Executive Dow Constantine has tapped Rob Gannon to serve as General Manager for Metro Transit.

photo of Rob Gannon

As Metro’s GM, Gannon would oversee implementation of the Metro Connects plan, which calls for increasing bus service by 70 percent and doubling ridership.

“As our region grows, so does demand for transit. Rob is the right person to lead the agency in this time of tremendous change and opportunity,” said Constantine.

Gannon previously served as Interim General Manager after the departure of Kevin Desmond last spring.  Before then, Gannon was Metro Deputy General Manager from 2013 to 2016, and Human Resources Manager for the King County Department of Transportation from 2011 to 2013.

Gannon said he will focus on safety and reliability for customers and operators, implementing the agency’s long-range plan Metro Connects, and strengthening Metro as a great place to work.

Gannon’s appointment requires confirmation by the King County Council.

PSRC inviting public comment on updated SEPA procedures

PSRC is updating its policies and procedures for complying with the State Environmental Policy Act (SEPA) and is seeking public comment on the proposed changes.

Comments encouraged on PSRC's SEPA policies through December 1.

Comments encouraged on PSRC’s SEPA policies through December 1.

The proposed updates to PSRC’s SEPA procedures primarily consist of minor improvements for clarity and consistency with the SEPA rules, and a change to the appeal process and public notification steps. 

The public comment period will run from October 20 to December 1, 2016. Written comments received by November 17 will be included in the agenda packet for the Operations Committee.

You can view the SEPA materials online or request them from the Information Center at (206) 464-7532. 

How to make a comment:

Email: Erika Harris at eharris@psrc.org

U.S. Mail: ATTN: Erika Harris, 1011 Western Ave, Suite 500, Seattle, WA 98104

In person: Operations Committee meeting on December 1 at PSRC.

On December 1, the Operations Committee is scheduled to act on recommending the changes to the Executive Board, which will vote on the recommendation later that morning.

Historic Wilburton Trestle to become new elevated trail

King County has a plan and much of the funding to transform the century-old Wilburton Trestle in Bellevue into an elevated trail for walking and cycling by 2020.

King County Exec Dow Constantine, Gov.
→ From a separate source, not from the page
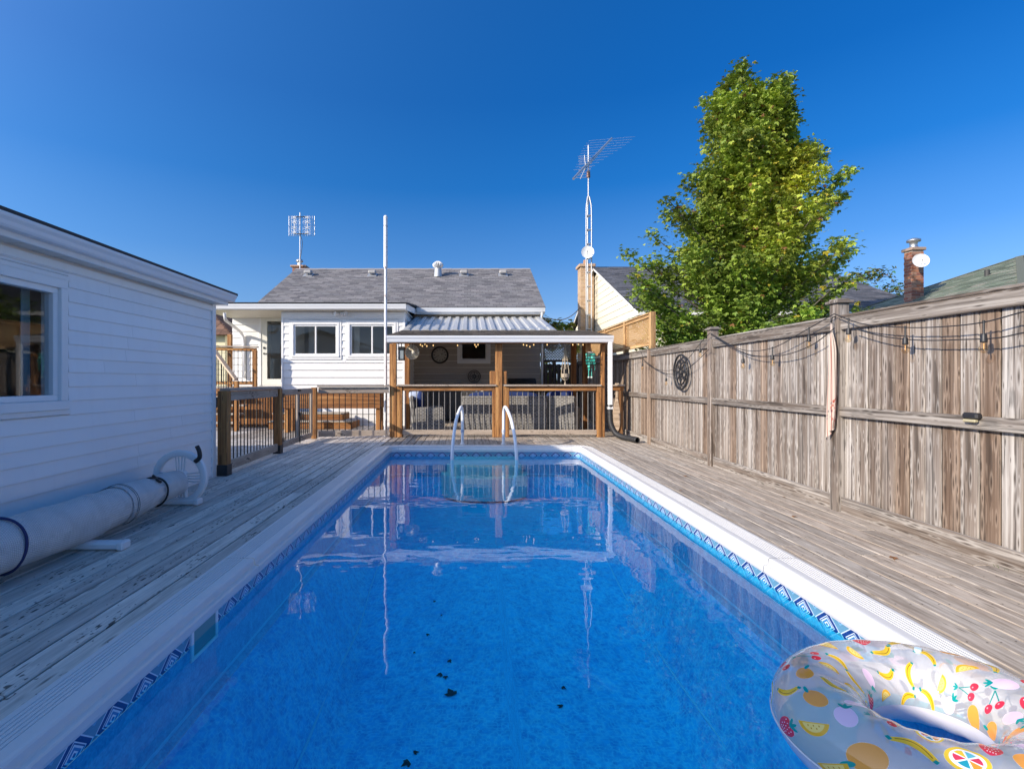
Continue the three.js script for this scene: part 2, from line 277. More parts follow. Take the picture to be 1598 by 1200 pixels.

Jay Inslee, and other regional leaders announced the Wilburton project on Tuesday.

Executive Dow Constantine, Governor Jay Inslee, Councilmember Claudia Balducci and other regional leaders announced the Wilburton project on Tuesday.

Users of the trail will have a spectacular view.  The trestle is almost 1,000 feet long and more than 100 feet above the ground.

On October 18, King County Executive Dow Constantine announced commitments that will fund $10 million of the total cost of $13.2 million. PSRC is contributing $500,000 to the project.

The PSRC funding is part of a $2 million award to the Eastside Rail Corridor Wilburton segment through Bellevue.

The Eastside Rail Corridor is a 16.7-mile trail that will connect Renton, Bellevue, Kirkland, Woodinville and Redmond.

In July, King County released the Final Master Plan and Environmental Impact Statement, which identifies a Preferred Alternative trail alignment for the corridor.